Die Hure in Isabelle McEwens Workshop-Performance auf Kampnagel klagt die Zuschauer als Freier an

Drei Frauen traktieren die Saiten ihrer Bassgitarren. Der Schlagzeuger peinigt die Drums: Punk. Eine blutjunge Frau (Marina Senkel) zieht sich hektisch an, rennt zum Bühnenrand, zieht sich wieder aus. Immer wieder. Je nachdem, was der jeweilige Freier liebt: das kleine Schwarze, die Orientvariante, Leinenschick.
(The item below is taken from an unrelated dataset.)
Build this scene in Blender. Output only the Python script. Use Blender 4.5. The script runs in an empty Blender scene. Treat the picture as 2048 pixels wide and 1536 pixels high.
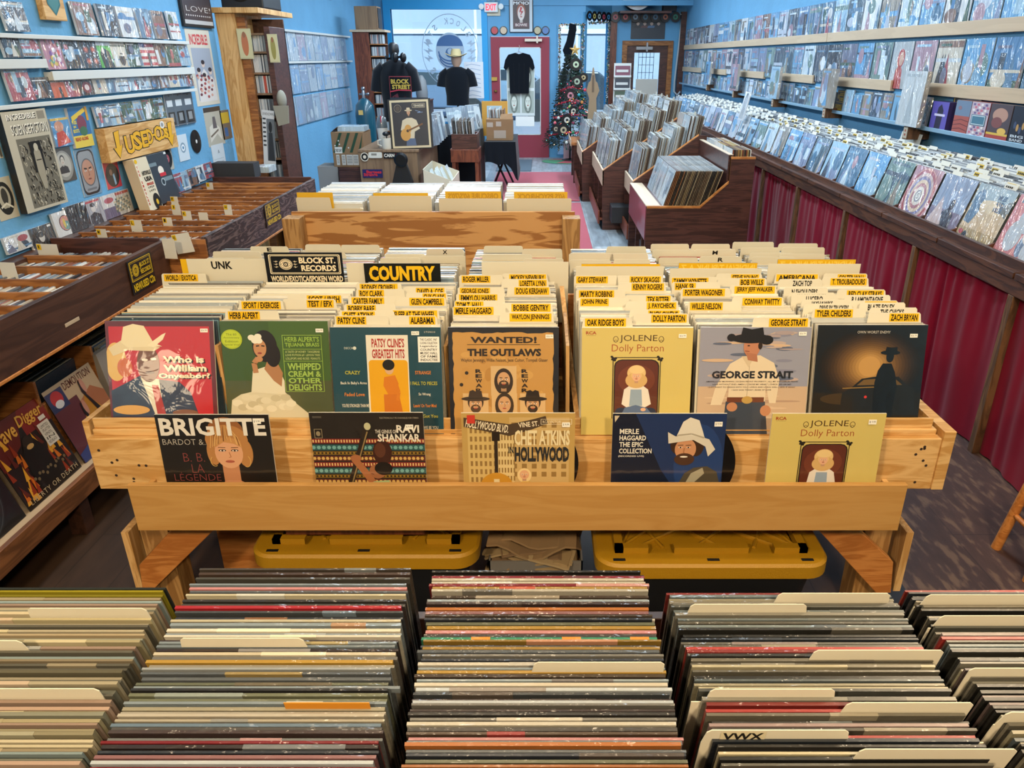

Er ist wir, das Publikum. Uns streckt sie in Isabelle McEwens Hure, präsentiert im Rahmen der Kampnagel-Reihe „feuer + flamme“ ihren Hintern entgegen, uns meint sie, wenn sie stöhnt, ächzt, lacht und klagt: „Mir den Tod zu wünschen, das ist alles, was ich will.“ Dabei ist sie beides: fasziniert davon, dass so viele Männer ihren Körper begehren und gepeinigt vom Schmerz, sich zu verkaufen, vom Ekel, den das ewige Sperma ihr bereitet.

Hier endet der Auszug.